Untuk belajar sosial emosional ini dapat dilakukan dengan berkolaborasi di tempat kerja dan membiasakan merefleksikan kompetensi sosial dan emosional pribadi. Untuk berkolaborasi, dapat dilakukan dengan membuat kesepakatan bersama, membuat komunitas belajar professional, dan  mengintegrasikan kompetensi sosial emosional dalam pelaksanaan rapat guru.

Berdasarkan penjelasan tersebut, seorang guru adalah  manusia biasa yang mungkin memiliki kealpaan, seperti banyaknya aktivitas atau Amanah yang perlu diembannya. Mungkin tanggung jawab tersebut tidak hanya di lingkungan sekolah, tetapi juga di lingkungan masyarakat. 

Tentu aktivitas yang banyak ini jangan sampai memengaruhi sikap dan emosi  guru yang dapat memengaruhi situasi kelas sehingga akhirnya dapat menimbulkan konflik di kelas. Diperlukan bagi guru, pendidik, dan pengajar untuk dapat menerapkan pembelajaran sosial emosional sebagai seorang professional.

Murid-murid di sekolah kami berasal dari latar belakang yang berbeda-beda, baik latar belakang budaya, letak geografis, ekonomi keluarga, maupun latar belakang pendidikan orang tua.

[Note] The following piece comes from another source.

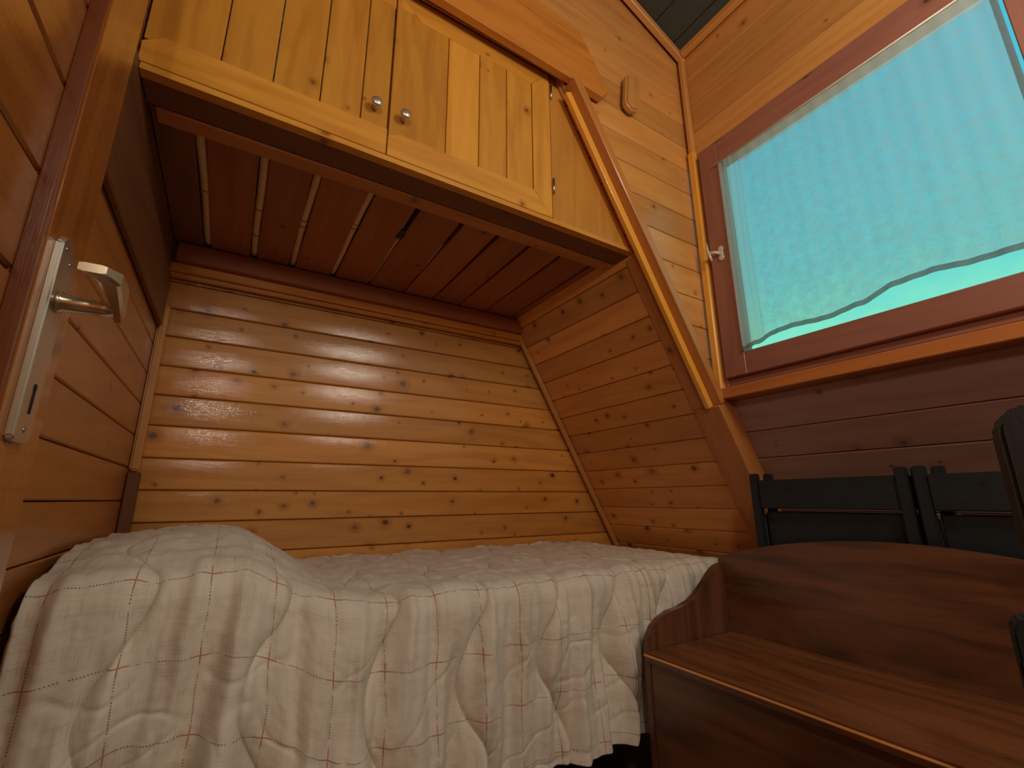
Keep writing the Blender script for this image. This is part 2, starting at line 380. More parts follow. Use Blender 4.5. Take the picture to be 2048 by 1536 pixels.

Untuk menyelesaikan permasalahan yang terjadi, baik di kelas maupun di sekolah, Bapak/Ibu guru telah menerapkan pembelajaran sosial emosional secara bertahap. 

Guru perlu memiliki kesadaran diri, manajemen diri, keterampilan berelasi, dan mampu mengambil keputusan yang bertanggung jawab.

Coaching untuk Supervisi Akademik

Coaching adalah sebuah proses untuk membangun kemitraan dengan klien, dalam suatu percakapan yang  kreatif dan memicu pemikiran, untuk memaksimalkan potensi pribadi dan profesional klien. Adapun coaching dalam konteks pendidikan menjadi salah satu proses yang dapat menuntun belajar murid untuk mencapai kekuatan kodratnya.  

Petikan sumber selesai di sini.